The Weekly Reflektion 49/2022

When we are thinking about our Reflektions and especially what to write about next week, we are seldom short on material on accidents and incidents. There are unfortunately many ‘good’ examples of Major Accidents that we can use. The challenge is to find the right context and ensure there are relevant points that our readers can learn from. We try to compile our Reflektions on the basis of what the reader can take in and reflect over rather than just conveying what we know about the incident. Finding the right medium and form for communication is a key factor in learning. The progression of technology has given us many opportunities to enhance the learning process. Let’s use them.

Do you make your learning processes entertaining?

Disney’s Steamboat Willie released in 1928, was a landmark in the history of animation. The first film starring Mickey Mouse to be released with synchronized sound, it threw silent animation into obsolescence and launched an empire. Previously, there had been little to distinguish Disney’s cartoons from those of his competitors. The development of animation from Steamboat Willie to the animation films of today has been amazing.  Today the combination of animation and life actors gives a whole new viewing experience. The latest Avatar film utilizes 60% Computer-Generated Imagery (CGI) technology using real people, and 40% traditional animation. The power of animation to entertain is also a power to be harnessed in learning and experienced transfer. The term ‘a picture is worth a thousand words’ is attributed to Frederick R. Barnard in Printers Ink (December 1921). The power of consecutive pictures in a coherent story should therefore be worth more than the words in a safety flash or one pager attached to an email.
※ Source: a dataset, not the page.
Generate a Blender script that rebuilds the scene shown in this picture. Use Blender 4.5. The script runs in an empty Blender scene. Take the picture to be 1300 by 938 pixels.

The petroleum industry has used animations in the presentations of accidents and incidents. Mærsk Drilling produced an animation to promote learning from a fatality on the Mærsk Interceptor 7th December 2017. The International Association of Oil & Gas Producers (IOGP) uses animations to promote learning from well control incidents. IOGP also produces animations on issues related to well control using scenarios and role playing. One of the animations on ‘weak signals’ highlights the challenges associated with communication and how information exchanged by the participants is perceived differently by the sender and receiver. Also, how individual packets of information are in themselves not concerning however put together they indicate an escalating problem.

The purpose of communicating experience from incidents is that the people receiving the information will learn and will do something different if they are in the same situation as the people involved in the incident. Something different could be related to the planning and preparation of an activity or its execution. The communication therefore has to be tailored to the receiver and the traditional safety flashes and ‘one pagers’ may not be best medium to convey the message. What will make the receiver be interested and attentive and help the receiver with what, how and why? What is needed to communicate the context so that the actions taken by people involved in the incident can be understood?

We need to use the same techniques for promoting learning as we use for entertainment. Animation is a well-established entertainment technique. Technology and techniques in the digital world make animation surprisingly cheap even for complicated stories. So, let us entertain them.